The reserve would not be a "slush fund" to expand the program or unnecessarily exceed costs, but rather would provide adequate funds to cover any new development costs or problems with the program, Young said.

But suggestions to limit congressional oversight are not likely to get broad support on the Armed Services committees, which have asserted their watchdog role in the wake of a procurement scandal surrounding a now-defunct Air Force deal to lease more than 100 aerial refueling tankers from Boeing Co.

In recent months, lawmakers also have targeted two other deals -- one for the Army's massive Future Combat Systems and another for the Air Force's C-130 program -- that used commercial-type contracts that would relax congressional reporting requirements.

Meanwhile, members of the House and Senate Armed Services committees have included pages on acquisition-reform language into their reports on the defense reauthorization bill to deal with such issues as so-called requirements creep.

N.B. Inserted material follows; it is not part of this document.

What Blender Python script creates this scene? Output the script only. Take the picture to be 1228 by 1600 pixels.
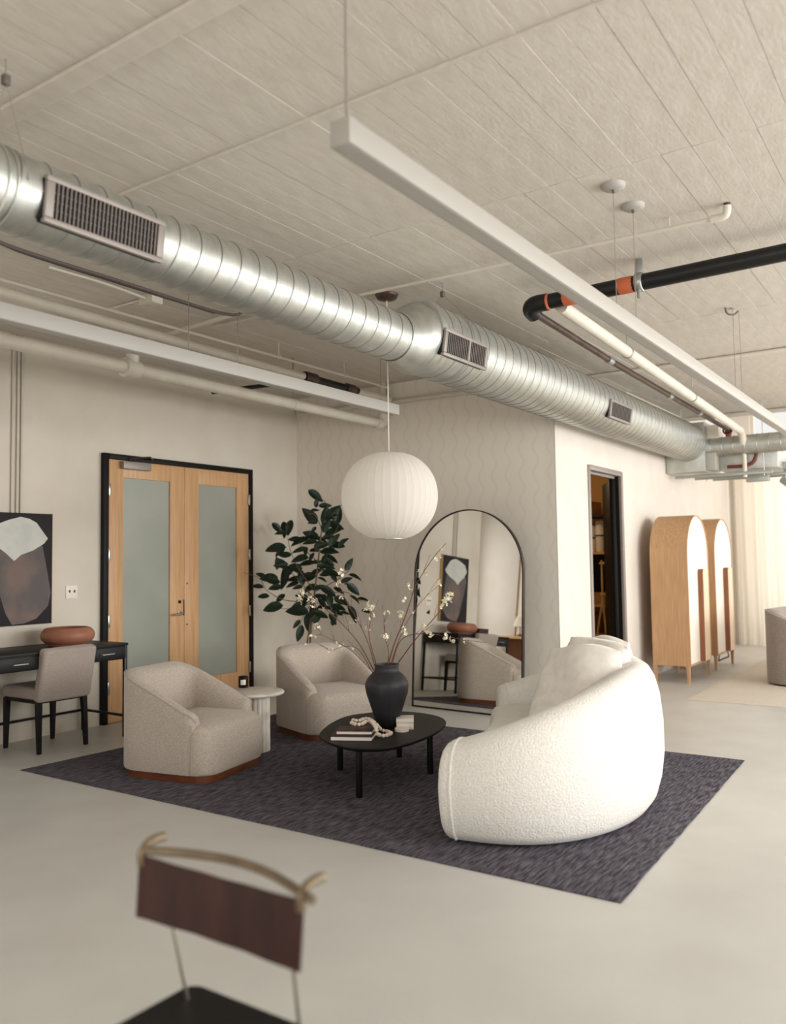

Defense officials also discussed high turnover in the program management shops of space systems as a key problem hindering program development.

Gen. Lance Lord, commander of Air Force Space Command, said the command is attempting to keep program managers in positions for at least four years by improving their own career development process.

The command has experienced high turnover and oversight problems that are considered at least partially responsible for more than $11 billion spent on space-launch failures during the 1990s.